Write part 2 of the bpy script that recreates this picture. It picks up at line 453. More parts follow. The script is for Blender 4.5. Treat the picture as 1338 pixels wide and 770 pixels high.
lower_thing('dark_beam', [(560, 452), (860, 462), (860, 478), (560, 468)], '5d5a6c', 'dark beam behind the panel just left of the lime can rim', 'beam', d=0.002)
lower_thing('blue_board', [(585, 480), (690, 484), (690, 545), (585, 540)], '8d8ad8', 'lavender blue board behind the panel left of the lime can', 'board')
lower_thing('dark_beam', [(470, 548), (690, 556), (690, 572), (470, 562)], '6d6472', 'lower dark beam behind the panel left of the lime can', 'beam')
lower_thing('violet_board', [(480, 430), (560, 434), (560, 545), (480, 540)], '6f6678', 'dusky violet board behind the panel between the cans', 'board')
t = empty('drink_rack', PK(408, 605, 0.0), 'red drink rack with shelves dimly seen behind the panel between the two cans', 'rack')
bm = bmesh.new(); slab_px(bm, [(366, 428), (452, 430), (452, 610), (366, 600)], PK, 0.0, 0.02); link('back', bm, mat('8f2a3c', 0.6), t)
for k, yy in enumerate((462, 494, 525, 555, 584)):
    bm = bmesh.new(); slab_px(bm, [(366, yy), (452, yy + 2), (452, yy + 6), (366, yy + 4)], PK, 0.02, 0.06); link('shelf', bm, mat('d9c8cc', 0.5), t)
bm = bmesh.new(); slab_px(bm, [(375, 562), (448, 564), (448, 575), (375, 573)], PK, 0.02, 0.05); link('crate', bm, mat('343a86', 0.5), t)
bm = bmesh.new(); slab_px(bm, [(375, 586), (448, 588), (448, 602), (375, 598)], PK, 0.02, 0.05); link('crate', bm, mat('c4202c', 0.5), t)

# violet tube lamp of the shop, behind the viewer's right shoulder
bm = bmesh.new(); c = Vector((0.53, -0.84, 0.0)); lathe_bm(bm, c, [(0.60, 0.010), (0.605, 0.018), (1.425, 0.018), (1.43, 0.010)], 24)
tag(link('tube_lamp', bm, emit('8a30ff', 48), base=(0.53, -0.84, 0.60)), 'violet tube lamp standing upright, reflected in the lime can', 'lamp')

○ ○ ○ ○

▸ **STATED GOAL**
Copy out all of the data exactly, leaving nothing out.

▸ **RESULT BELOW**
Write part 2 of the bpy script that recreates this picture. It picks up at line 453. More parts follow. The script is for Blender 4.5. Treat the picture as 1338 pixels wide and 770 pixels high.
lower_thing('dark_beam', [(560, 452), (860, 462), (860, 478), (560, 468)], '5d5a6c', 'dark beam behind the panel just left of the lime can rim', 'beam', d=0.002)
lower_thing('blue_board', [(585, 480), (690, 484), (690, 545), (585, 540)], '8d8ad8', 'lavender blue board behind the panel left of the lime can', 'board')
lower_thing('dark_beam', [(470, 548), (690, 556), (690, 572), (470, 562)], '6d6472', 'lower dark beam behind the panel left of the lime can', 'beam')
lower_thing('violet_board', [(480, 430), (560, 434), (560, 545), (480, 540)], '6f6678', 'dusky violet board behind the panel between the cans', 'board')
t = empty('drink_rack', PK(408, 605, 0.0), 'red drink rack with shelves dimly seen behind the panel between the two cans', 'rack')
bm = bmesh.new(); slab_px(bm, [(366, 428), (452, 430), (452, 610), (366, 600)], PK, 0.0, 0.02); link('back', bm, mat('8f2a3c', 0.6), t)
for k, yy in enumerate((462, 494, 525, 555, 584)):
    bm = bmesh.new(); slab_px(bm, [(366, yy), (452, yy + 2), (452, yy + 6), (366, yy + 4)], PK, 0.02, 0.06); link('shelf', bm, mat('d9c8cc', 0.5), t)
bm = bmesh.new(); slab_px(bm, [(375, 562), (448, 564), (448, 575), (375, 573)], PK, 0.02, 0.05); link('crate', bm, mat('343a86', 0.5), t)
bm = bmesh.new(); slab_px(bm, [(375, 586), (448, 588), (448, 602), (375, 598)], PK, 0.02, 0.05); link('crate', bm, mat('c4202c', 0.5), t)

# violet tube lamp of the shop, behind the viewer's right shoulder
bm = bmesh.new(); c = Vector((0.53, -0.84, 0.0)); lathe_bm(bm, c, [(0.60, 0.010), (0.605, 0.018), (1.425, 0.018), (1.43, 0.010)], 24)
tag(link('tube_lamp', bm, emit('8a30ff', 48), base=(0.53, -0.84, 0.60)), 'violet tube lamp standing upright, reflected in the lime can', 'lamp')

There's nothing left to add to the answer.